Der Arbeitgeber bleibt unabhängig von § 615 BGB nach § 326 Abs. 2 S. 1 BGB zur Entgeltzahlung verpflichtet, wenn er für den Umstand aufgrund dessen der Arbeitnehmer nicht zu leisten braucht, allein oder weit überwiegend verantwortlich ist.
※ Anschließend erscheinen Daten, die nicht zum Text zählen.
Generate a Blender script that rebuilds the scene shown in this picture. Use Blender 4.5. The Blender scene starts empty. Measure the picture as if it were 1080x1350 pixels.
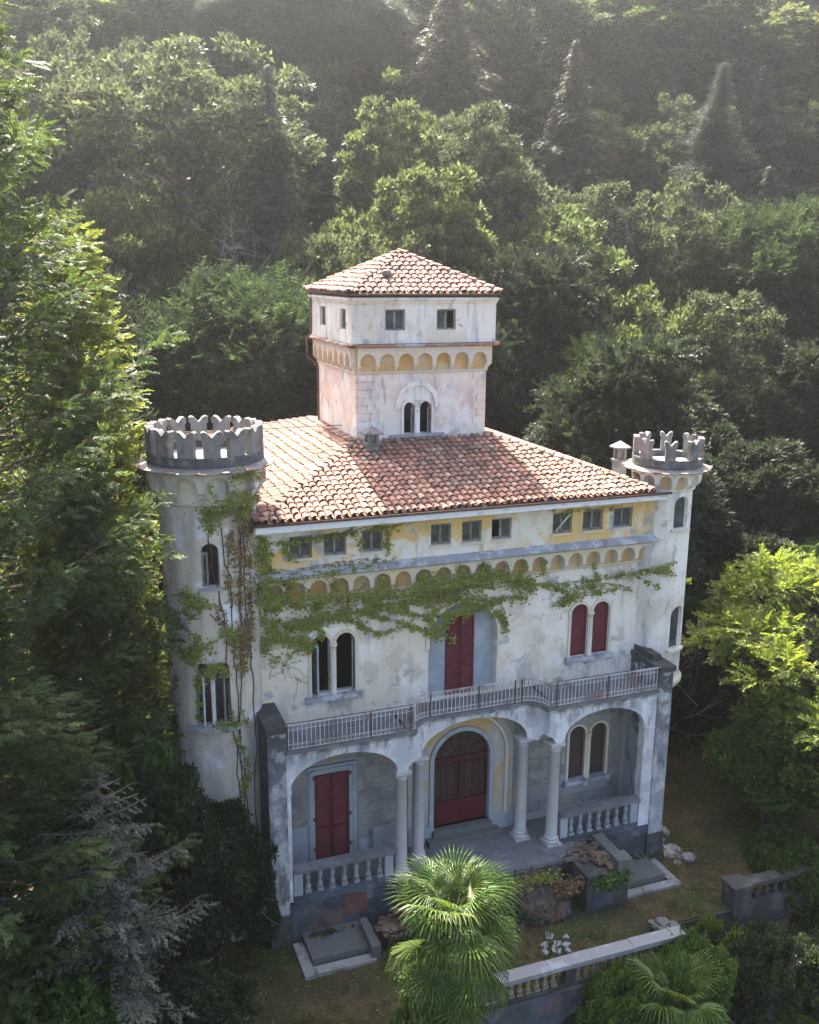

Ein in der Praxis häufig problematischer Fall besteht bei dem Zusammentreffen von Betriebsrisiko des Arbeitsgebers und Wegerisiko des Arbeitnehmers. Ein solcher Sachverhalt kann beispielsweise vorliegen, wenn der Betrieb des Arbeitgebers aufgrund einer Umweltkatastrophe zum Erliegen kommt und der Arbeitnehmer aus dem gleichen Grund nicht zur Arbeit kommen kann. Hier stellt sich sodann die Frage, wer das Risiko des Arbeitsausfalls zu tragen hat. Da aufgrund des § 615 S. 3 BGB die Sätze 1 und 2 ebenfalls anwendbar sind, und demnach die Annahmeverzugsvoraussetzungen vorliegen müssen, trägt grundsätzlich der Arbeitnehmer das Risiko. Dies folgt aus der nach § 297 BGB vorausgesetzten Leistungsfähigkeit des Arbeitnehmers, die in der genannten Fallkonstellation jedoch nicht gegeben ist, da er aufgrund des von ihm zu tragenden Wegerisikos die Arbeitsleistung nicht erbringen kann.